Performance comparisons

At about the same time as the PBO boat test, Yachting World published articles on the same two Hirondelle Family catamarans entitled ‘Swings and Roundabouts’. The article by Matthew Sheahan included polar diagrams (see right) recorded on their computerised data-logging system of the boats sailing in 8knots of wind off Weymouth.

 

The conventional craft First Swallow (blue line) had a sail area of 245 sq. ft and the Aero rigged Magic Roundabout (red line) a smaller sail area of 212 sq. ft.

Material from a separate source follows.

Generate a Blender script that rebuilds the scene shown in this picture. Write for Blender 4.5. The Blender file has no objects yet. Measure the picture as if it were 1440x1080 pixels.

                                                                                                                                             Diagram from Yachting World

The polar diagram showed the Aero rig to be almost a knot faster on all points of sail and sometimes more than this especially on off-wind courses.

 

Big Rigs

The aero-style rig has been experimented with for racing. Most notable was the huge 60ft French racing catamaran Elf Aquitaine II which crossed the finish line in second place in the 1984 Trans-Atlantic Singlehanded Race skippered by Marc Pajot. The aluminium boom is called a ‘balestron’ in France, meaning sprit or spar. The rotating wingmast alone had an area of 409sq.ft. and was set on roller bearings at the base. The mast had standing rigging. This boat turned up again in 1989 to win the Round Britain Race, but this time called Saab Turbo. Cruising craft both cat and mono up to the 60ft range have used the rig (see left) doing tens of thousands of miles and designers, ancient - such as Manfred Curry and Nat Herreshoff, as well as modern, such as Uffa Fox, Dick Newick, Derek Kelsall, Van de Stadt, Darren Newton, Kurt Hughes or John Shuttleworth have recommended it for use on their craft.